Yaşam Kaya
Biteatral’ in İKSV İstanbul Tiyatro Festivali kapsamında prömiyer yapan oyunu İnsan Sesi, Fransız şair, yazar, ressam, yönetmen Jean Cocteau’nun 1930’da yazdığı bir metin. 2006 yılında Ankara Devlet Opera ve Balesi’ nin sahneye aktardığı, sanat çevrelerince pek bilindik bir metin olmayan oyun, farklı biçimler denenerek sahneye konulması gerekirken, Ayşe Lebriz Berkem’ in rejisi ve oyunculuğuyla sıradan gösteri biçiminde sahneleniyor.
Biteatral Tiyatro Topluluğu’ nun Ayşe Lebriz Berkem’ in akademisyen kimliği çerçevesinde şekillendiği kesin. Akademik alanda çalışan tiyatro yaratıcılarının uygulama alanında çeşitli sıkıntılar çektiklerini görüyoruz. Mesela oyuncunun bundan önce ortaya koyduğu Medea oyununda da aynı olayları gördük. Salt kendisini ön plana çıkarma duygusundan hareketle metindeki katharsis oyuncuyla bütünleşmiyor. Sahnede ruhsal değişim görmedikten sonra oynadığınız oyunu olduğu gibi sahneye koymanın pek bir anlamı yok.
İnsan Sesi’ nde Cocteau, evinin içine hapsolmuş bir kadının yalnızlık korkusunu işlemiş. Korkunun bütününü oluşturan en büyük ayrıntı, sevgiliyle olan çatışmalar. Sevgili telefonun diğer ucunda kadınla hummalı bir sohbete girişiyor. Obsesif karakterimiz erkeğini bir nevi Tanrı yerine koyarak bütün yaşam enerjisini O’nun sözcüklerinde yakalamaya çalışıyor. Monolog şeklinde ilerleyen gösteride yönetim alanında ciddi sıkıntılar var. Kırmızı telefon, derli toplu yatak odası, sessizliği bölen telefon sesi, kadın, oyunda asla içiçe girmemiş.
Yazar metinin girişinde kadını sahneye boylu boyunca yatırmış, bir intiharın anatomisini incelemiş. Ayşe Lebriz yazarın aksine, sıradan ev ortamında, konuyla alakalı olmayan dekor tercihiyle seyriciyi oyundan soğutmayı başarıyor. Ayrıca anlamsız beden hareketleri, sadece yapmak için yapılan bir takım hareketler uzadıkça uzuyor. Kadının kendisini sevgilisine sunduğu eve bakınca insanın içi daralıyor. Öğrenci evini aratmayan sahne tasarımının anlatılan konuyla hiçbir alakası yok. Oyuncunun karakterle bütünleşmeyen rol denemesinden bahsetmeyeceğim. Konu ilerledikçe fonda beliren gölgelere anlam yüklemeye çalışan izleyici konudan büsbütün kopuyor.

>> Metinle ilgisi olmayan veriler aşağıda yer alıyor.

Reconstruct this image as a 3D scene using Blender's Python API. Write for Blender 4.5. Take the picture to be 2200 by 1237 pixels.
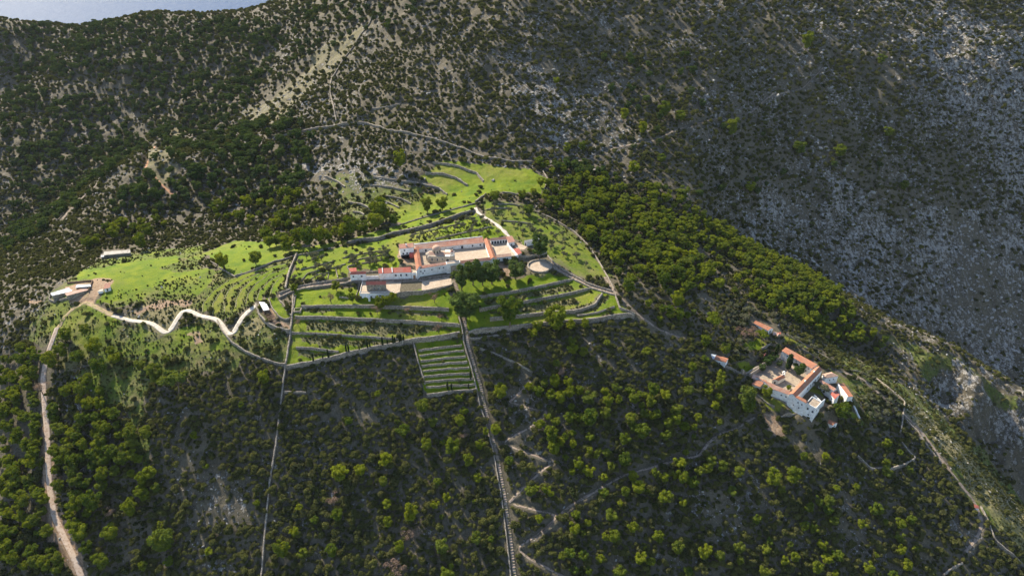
import bpy, math, random
import numpy as np
from mathutils import Vector, Matrix
for o in list(bpy.data.objects): bpy.data.objects.remove(o)
rng = np.random.default_rng(7); random.seed(7)
R = math.radians
SC = bpy.context.scene; COL = SC.collection

# ------------------------------------------------------------------ camera
CAMZ, PITCH, FPX = 214.0, R(32.5), 1486.0
cam = bpy.data.cameras.new('camera'); cam.sensor_width = 36; cam.lens = 36*FPX/2200
cam.clip_start = 1; cam.clip_end = 60000
co = bpy.data.objects.new('camera', cam); COL.objects.link(co); SC.camera = co
co.location = (0, 0, CAMZ); co.rotation_euler = (math.pi/2-PITCH, 0, 0)
# ------------------------------------------------------------------ sky, sun, exposure
SUN_EL, SUN_AZ = R(36), R(-38)          # azimuth measured from +Y towards +X
w = bpy.data.worlds.new('World'); SC.world = w; w.use_nodes = True
nt = w.node_tree; nt.nodes.clear()
sky = nt.nodes.new('ShaderNodeTexSky'); sky.sky_type = 'NISHITA'; sky.sun_disc = False
sky.sun_elevation = SUN_EL; sky.sun_rotation = SUN_AZ; sky.air_density = 1.0; sky.dust_density = 0.6
bg = nt.nodes.new('ShaderNodeBackground'); bg.inputs[1].default_value = 0.12
wo = nt.nodes.new('ShaderNodeOutputWorld')
nt.links.new(sky.outputs[0], bg.inputs[0]); nt.links.new(bg.outputs[0], wo.inputs[0])
sl = bpy.data.lights.new('sun', 'SUN'); sl.energy = 5.0; sl.angle = R(0.53); sl.color = (1, 0.90, 0.72)
so = bpy.data.objects.new('sun', sl); COL.objects.link(so)
sd = Vector((math.sin(SUN_AZ)*math.cos(SUN_EL), math.cos(SUN_AZ)*math.cos(SUN_EL), math.sin(SUN_EL)))
so.rotation_euler = sd.to_track_quat('Z', 'Y').to_euler(); so.location = (-200, 300, 500)
SC.view_settings.view_transform = 'Standard'; SC.view_settings.look = 'None'
SC.view_settings.exposure = 1.12; SC.view_settings.gamma = 1
SC.cycles.max_bounces = 5; SC.cycles.diffuse_bounces = 2; SC.cycles.glossy_bounces = 2
SC.cycles.transmission_bounces = 2; SC.cycles.transparent_max_bounces = 4

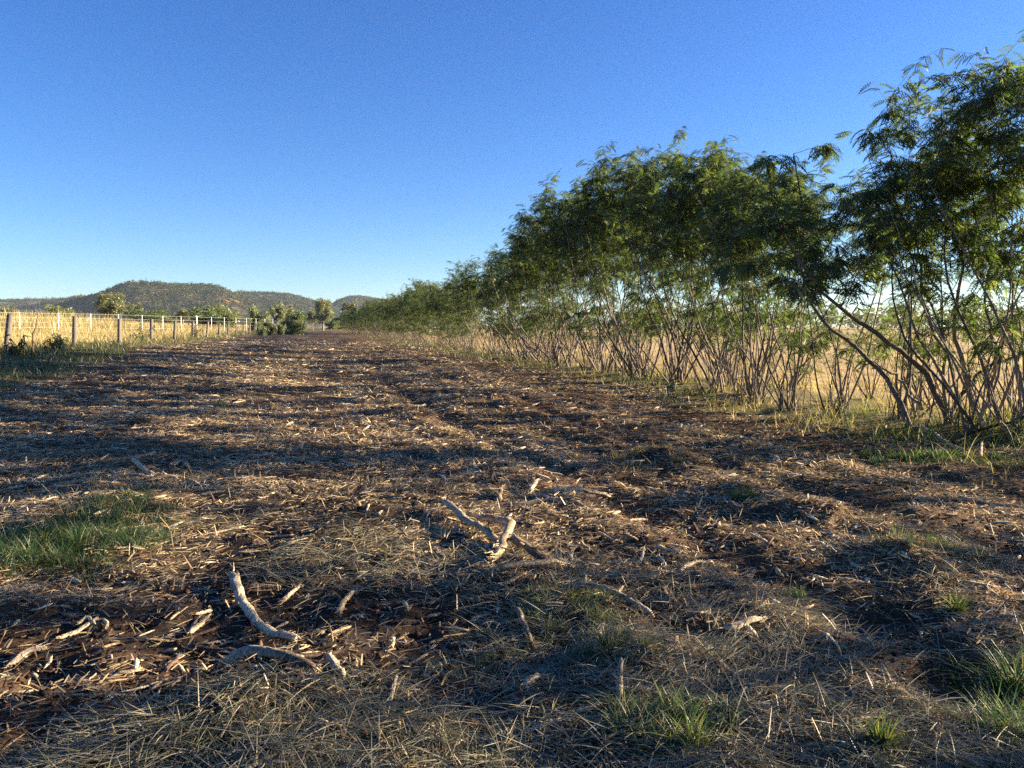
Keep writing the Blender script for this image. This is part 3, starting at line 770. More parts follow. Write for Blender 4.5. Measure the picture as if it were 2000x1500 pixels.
# ------------------------------------------------------------------ branches, sticks and logs
WPALE = np.array((.66, .51, .32)); WGREY = np.array((.46, .37, .26)); WBARK = np.array((.10, .065, .047)); WTAN = np.array((.43, .30, .175)); WDARK = np.array((.07, .048, .036))
def stick(name, pts, wpx, col, label, col2=None, fray=(0, 0), hz=None, cat='stick'):
    G = [gp(p[0], p[1]) for p in pts]; Y = np.mean([g[1] for g in G])
    r = wpx * .84 / 2 / FPX * Y
    P = np.array([[g[0], g[1], float(gz(g[0], g[1])) + r * .8 + .008 + (hz[i] * .45 if hz else 0)] for i, g in enumerate(G)])
    org = P.mean(0); org[2] = P[:, 2].min() - r
    L = np.linalg.norm(np.diff(P, axis=0), axis=1).sum(); n = max(7, min(22, int(L / (r * 1.6))))
    s = np.linspace(0, len(P) - 1, n); Q = np.column_stack([np.interp(s, np.arange(len(P)), P[:, k]) for k in range(3)]) - org
    if n > 4: Q[1:-1] = Q[1:-1] * .5 + (Q[:-2] + Q[2:]) * .25
    Q += RNG.normal(0, r * .14, Q.shape); Q[0 if U(0, 1) < .3 else -1, 2] -= r * .7
    t = np.linspace(0, 1, n); R = r * (1 - .25 * t) * U(.92, 1.07, n); R[0] *= .55; R[-1] *= .5
    c2 = col if col2 is None else col2
    C = col[None] * (1 - t[:, None]) + c2[None] * t[:, None]; C = C * U(.78, 1.15, (n, 1))
    ns = 11; st = U(.45, 1.2, ns)[None, :, None]
    if U(0, 1) < .6: st[:, int(U(0, ns)):] *= .55
    CS = (C[:, None] * (st + .12 * RNG.normal(0, 1, (n, ns, 1)))).reshape(-1, 3).clip(.01, .8); CS = np.vstack([CS, C[:1], C[-1:]])
    A = Acc(); A.tube(Q, R, ns, CS, True, U(.7, .95), .19)
    if r > .012 and n > 8:
        for _ in range(int(U(0, 2.3))):
            i = int(U(2, n - 2)); d = unit(Q[i + 1] - Q[i]) * U(-.2, .9) + RNG.normal(0, .6, 3); d[2] = abs(d[2]) * .2
            A.tube(walk(Q[i], d, r * U(2, 5), 3, .15, 0, (0, 0, 1)), np.array([.5, .38, .32, .22]) * r, 6, C[i] * U(.7, 1.1), True, None, .2)
    for end, k in ((0, fray[0]), (-1, fray[1])):
        if not k: continue
        d0 = unit(Q[0] - Q[1]) if end == 0 else unit(Q[-1] - Q[-2])
        for _ in range(k if r > .011 else (k + 1) // 2):
            d = d0 + RNG.normal(0, .2, 3); d[2] = abs(d[2]) * .35; ll = r * U(1.2, 3.6)
            p = Q[end] - d0 * r * U(.5, 2.5) + RNG.normal(0, r * .42, 3)
            A.tube(walk(p, d, ll, 3, .12, 0, (0, 0, 1)), np.array([.16, .14, .09, .02]) * r * U(.7, 1.7), 4, WPALE * U(.7, 1.1), False, .6)
    for _ in range(max(2, n // 3)):                           # lifted strips of bark and torn fibre
        i = int(U(1, n - 2)); d = unit(Q[i + 1] - Q[i]) + RNG.normal(0, .2, 3)
        A.tube(walk(Q[i] + np.array([0, 0, R[i] * .5]) + RNG.normal(0, r * .4, 3), d, r * U(2, 5), 3, .1, 0, (0, 0, 1)), np.array([.05, .16, .12, .02]) * r, 4, (c2 if U(0, 1) < .5 else WPALE) * U(.6, 1.1), False, .4)
    o = link(name, A.mesh(name, M_WOOD, False), None, org)
    return tag(o, label, cat, 'broken branches and sticks left on the cleared strip')
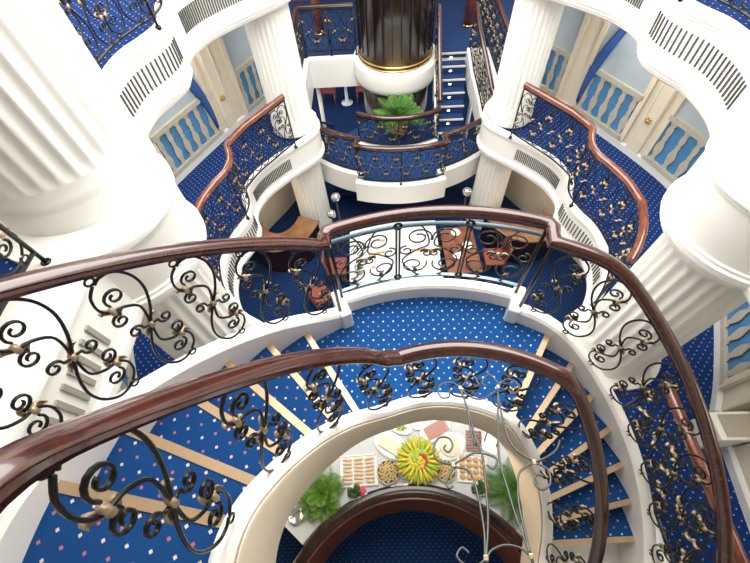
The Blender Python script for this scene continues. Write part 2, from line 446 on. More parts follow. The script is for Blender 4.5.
# walls of the side galleries
for side, sn in ((1, 'right'), (-1, 'left')):
    W = WALL if side > 0 else mir(WALL)
    outer = [(x+.15*side, y) for x, y in W]
    m = MB().prism(W+outer[::-1], 0, ZT, 0, 0, 0)
    struct(m.build('wall_%s' % sn, M['cream'], fix=True))
    for zz in (ZB, ZA):
        n += 1
        bb = MB().sweep([(x, y, zz) for x, y in W], [(0, 0), (-side*-.0+(.035*(-side)), 0), (.035*(-side), .10), (.012*(-side), .13), (0, .13)] if True else [], smooth=False)
        struct(bb.build('baseboard_%s' % sn, M['wall_white'], fix=True))

# ------------------------------------------------------------------ back part of the middle deck, floor of the lowest deck
YB = 8.95
back = MB().prism([(-2.45, 7.0), (-1.95, 7.0), (-1.95, YB), (.90, YB), (.90, YB+.02), (1.55, YB+.02), (1.55, YB), (1.95, YB), (1.95, 7.0), (2.45, 7.0), (3.6, 8.0), (3.6, 14.2), (-3.6, 14.2), (-3.6, 8.0)], ZB-.62, ZB, 0, 1, 1)
struct(back.build('floor_middle_back', [M['carpet_plain'], M['white']]))
n += 1
struct(MB().sweep([(-1.62, 6.95, ZB+.04), (-1.92, 7.35, ZB+.04), (-1.92, YB-.04, ZB+.04), (-.80, YB-.04, ZB+.04)], [(-.12, 0), (.02, 0), (.02, -.66), (-.12, -.66)]).build('trim_%d' % n, M['white'], bevel=.012, fix=True))
n += 1
struct(MB().sweep([(1.60, YB-.04, ZB+.04), (1.92, YB-.04, ZB+.04), (1.92, 7.35, ZB+.04), (1.62, 6.95, ZB+.04)], [(-.12, 0), (.02, 0), (.02, -.66), (-.12, -.66)]).build('trim_%d' % n, M['white'], bevel=.012, fix=True))
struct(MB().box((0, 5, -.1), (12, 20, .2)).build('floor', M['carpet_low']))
struct(MB().box((0, 14.3, 4.1), (12, .2, 8.4)).build('wall_back', M['brown_wood']))
struct(MB().box((0, -3.3, 4.1), (12, .2, 8.4)).build('wall_front', M['wall_white']))

# upper deck back bridge (casts the shade on the far end)
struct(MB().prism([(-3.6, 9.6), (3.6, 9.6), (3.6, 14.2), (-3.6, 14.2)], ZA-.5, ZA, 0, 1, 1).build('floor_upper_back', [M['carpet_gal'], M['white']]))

# ------------------------------------------------------------------ columns
def fluted(mb, r0, r1, z0, z1, n=26, seg=8):
    vs = []; fs = []; N = n*seg; zs = [z0, z0+.03, z0+.07, (z0+z1)/2, z1-.07, z1-.03, z1]; fl = [0, .5, 1, 1, 1, .5, 0]
    for z, k in zip(zs, fl):
        rr = r0+(r1-r0)*(z-z0)/(z1-z0)
        for j in range(N):
            t = (j % seg)/seg; d = (2*PI*rr/n)*.26*k*(math.sin(PI*max(0, t-.16)/.84) if t > .16 else 0)
            q = 2*PI*j/N; vs.append(((rr-d)*math.cos(q), (rr-d)*math.sin(q), z))
    for i in range(len(zs)-1):
        for j in range(N): fs.append((i*N+j, i*N+(j+1) % N, (i+1)*N+(j+1) % N, (i+1)*N+j))
    mb.add(vs, fs)
def column(label, x, y, z0, z1, r, rt=None, group=None, base=True, cap=True, bh=.30):
    t = thing('fluted_column', label, 'column', (x, y, z0), 0, group); H = z1-z0; rt = rt or r*.92
    fb = bh if base else 0; fc = .10 if cap else 0
    m = MB(); fluted(m, r, rt, fb, H-fc, 32 if r > .45 else 26); m.build('shaft', M['white'], t)
    if base:
        MB().lathe([(r*1.04, 0), (r*1.04, bh*.5), (r*1.02, bh*.58), (r*1.03, bh*.66), (r*1.01, bh*.74), (r*1.0, bh), (0, bh)], n=48).build('column_base', M['white'], t, autosmooth=True)
    if cap:
        MB().lathe([(0, H-fc-.005), (rt*1.0, H-fc-.005), (rt*1.0, H-fc*.5), (rt*1.04, H-fc*.45), (rt*1.04, H), (0, H)], n=48).build('capital', M['white'], t, autosmooth=True)
    return t
column('huge white fluted column rising from the upper deck at the top left', -2.43, 2.22, ZA+.05, ZT, .50, .475, cap=False)
column('white fluted column rising from the upper deck above the right side', 2.43, 2.22, ZA+.05, ZT, .50, .475, cap=False)
column('large white fluted column under the left round collar beside the stair', -2.35, 2.03, ZB+.05, ZA-.65, .42, .40)
column('large white fluted column under the right round collar beside the stair', 2.35, 2.03, ZB+.05, ZA-.65, .42, .40)
for s, w in ((-1, 'left'), (1, 'right')):
    column('white fluted column on the middle deck at the far %s of the well' % w, s*2.0, 6.6, ZB+.05, ZA-.65, .37, .35)
    column('white fluted column on the lowest deck under the far %s gallery corner' % w, s*2.0, 6.6, 0, ZB-.65, .36, .34)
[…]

Biteatral’in Medea yorumuyla İnsan Sesi oyunu arasında nedendir bilinmez çok benzerlik bulunuyor. Ayşe Lebriz Berkem’ in biraz karakter psikolojisi üzerine çalışması, kendi duygularından arınarak sahnede performansı sergilemesi lazım. İnsan Sesi İKSV Tiyatro Festivali’ nde izlediğim en başarısız oyun. Umarım festival sonrası oyun sil baştan değiştirilerek anlamlı bir bütünlüğe dönüştürülür!